A segunda é uma melodia que se faz ouvir nos interstícios da fala: a música. A
letra é coisa do consciente, cerebral. A música é coisa do corpo, inconsciente.
Aquilo a que a psicanálise dá o nome de inconsciente é a música do corpo. Quem
diz a letra não percebe que está cantando.
Tem havido tentativas de produzir uma fala que seja só
letra, sem a música. A ciência e a filosofia têm se esforçado por esse ideal-
uma fala da qual o corpo do que fala esteja ausente. Fala sem alma, só informação.

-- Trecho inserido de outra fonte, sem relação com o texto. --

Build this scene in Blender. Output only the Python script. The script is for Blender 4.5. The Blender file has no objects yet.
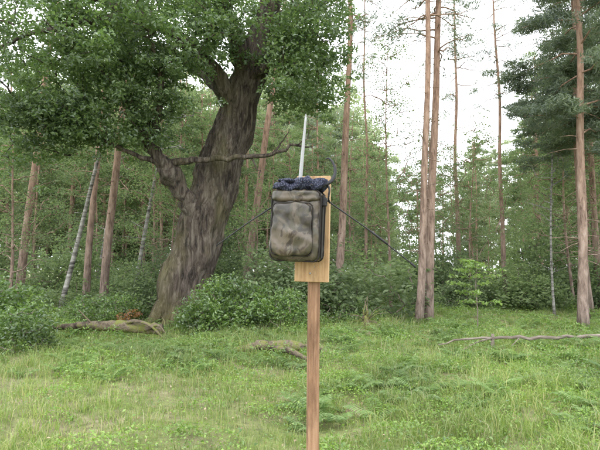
import bpy, math, numpy as np
from mathutils import Vector, noise as mnoise
rng=np.random.default_rng(11)
U=rng.uniform
scene=bpy.context.scene
COL=scene.collection

# ------------------------------------------------------------------ helpers
class MB:
    def __init__(s): s.V=[];s.F=[];s.M=[];s.S=[];s.n=0
    def add(s,V,F,m=0,smooth=False):
        V=np.asarray(V,float).reshape(-1,3);F=np.asarray(F,int).reshape(-1,4)
        s.V.append(V);s.F.append(F+s.n);s.M.append(np.full(len(F),m,int));s.S.append(np.full(len(F),smooth,bool));s.n+=len(V)
    def mesh(s,name,mats):
        V=np.concatenate(s.V);F=np.concatenate(s.F);M=np.concatenate(s.M);S=np.concatenate(s.S)
        me=bpy.data.meshes.new(name)
        me.vertices.add(len(V));me.vertices.foreach_set('co',V.astype(np.float32).ravel())
        me.loops.add(F.size);me.loops.foreach_set('vertex_index',F.astype(np.int32).ravel())
        me.polygons.add(len(F));me.polygons.foreach_set('loop_start',np.arange(0,F.size,4,dtype=np.int32))
        for m in mats: me.materials.append(m)
        me.polygons.foreach_set('material_index',M.astype(np.int32))
        me.polygons.foreach_set('use_smooth',S)
        me.update(calc_edges=True)
        return me
def obj(name,data,loc=(0,0,0),rot=(0,0,0),sc=(1,1,1),parent=None):
    o=bpy.data.objects.new(name,data);COL.objects.link(o)
    o.location=loc;o.rotation_euler=rot;o.scale=sc
    if parent: o.parent=parent
    return o
def empty(name,loc=(0,0,0),rot=(0,0,0)):
    return obj(name,None,loc,rot)
def nrm(a): return a/(np.linalg.norm(a,axis=-1,keepdims=True)+1e-9)

def resample(P,R,n):
    P=np.asarray(P,float);R=np.asarray(R,float)
    d=np.r_[0,np.cumsum(np.linalg.norm(np.diff(P,axis=0),axis=1))]
    t=np.linspace(0,d[-1],n)
    Q=np.stack([np.interp(t,d,P[:,i]) for i in range(3)],1)
    r=np.interp(t,d,R)
    for _ in range(max(1,n//14)):
        Q[1:-1]=(Q[:-2]+2*Q[1:-1]+Q[2:])/4
    return Q,r
def tube(mb,P,R,sides=8,m=0,rough=0.0,seed=0,cap=True,ridge=0.0,smooth=True):
    P=np.asarray(P,float);R=np.asarray(R,float);n=len(P)
    T=nrm(np.gradient(P,axis=0))
    d=nrm(P[-1]-P[0]);ax=np.eye(3)[np.argmin(np.abs(d))]
    Uv=nrm(np.cross(T,ax));Vv=np.cross(T,Uv)
    a=np.linspace(0,2*np.pi,sides,endpoint=False)
    rr=R[:,None]*np.ones((1,sides))
    if rough>0:
        g=np.random.default_rng(seed)
        for k in range(5):
            f=g.integers(1,5);ph=g.uniform(0,6.28);fz=g.uniform(.1,.9)
            rr=rr*(1+rough*.5*np.sin(f*a[None,:]+ph+fz*np.arange(n)[:,None]))
        rr=rr*(1+rough*.35*g.standard_normal((n,sides)))
    if ridge>0:
        g=np.random.default_rng(seed+5)
        base=g.standard_normal((n,sides))
        for _ in range(3): base[1:-1]=(base[:-2]+base[1:-1]+base[2:])/3
        rr=rr*(1+ridge*base)
    V=P[:,None]+rr[...,None]*(np.cos(a)[None,:,None]*Uv[:,None]+np.sin(a)[None,:,None]*Vv[:,None])
    i=np.arange(n-1)[:,None]*sides;j=np.arange(sides)[None,:];k=(j+1)%sides
    F=np.stack([i+j,i+k,i+sides+k,i+sides+j],-1).reshape(-1,4)
    V=V.reshape(-1,3)
    if cap:
        c0=len(V);V=np.vstack([V,P[0],P[-1]])
        ex=[]
        for q in range(0,sides,2):
            q1=(q+1)%sides;q2=(q+2)%sides
            if q2!=q1: ex.append([c0,q2,q1,q]);ex.append([c0+1,(n-1)*sides+q,(n-1)*sides+q1,(n-1)*sides+q2])
        F=np.vstack([F,ex])
    mb.add(V,F,m,smooth)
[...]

A voz metálica, monótona, indiferente, de robô, dos serviços de alto-falantes
dos aeroportos é uma expressão sensível desse ideal desumano. Você poderia
imaginar um diálogo de amor com essa fala?
Não existe voz humana que não tenha música.
Aí Fernando Pessoa diz que a letra não tem importância.
Não é nela que se encontra aquilo que importa escutar. Pede até ao poeta que
pare de falar porque a fala dele atrapalha ouvir a melodia... Esse é o absurdo
segredo da escuta: é preciso não escutar o que se diz para se poder ouvir o que
ficou não-dito, a música. É na música que mora a verdade daquele que fala.
Assim, se você quiser ouvir bem, não preste muita atenção
na letra. Esqueça as lições da hermenêutica, a ciência da interpretação dos
sentidos. Aprenda a sentir a música. Todos os tipos de música, do tam-tam dos tambores
a Boulez. Porque o que os compositores fizeram foi só fazer tocar em
instrumentos aquilo que era tocado pelo corpo. Parafraseando Uexküll:
"Todo corpo é uma melodia que se toca." Seria bom se, nos cursos de
psicologia, se lesse menos livros e se ouvisse mais música.”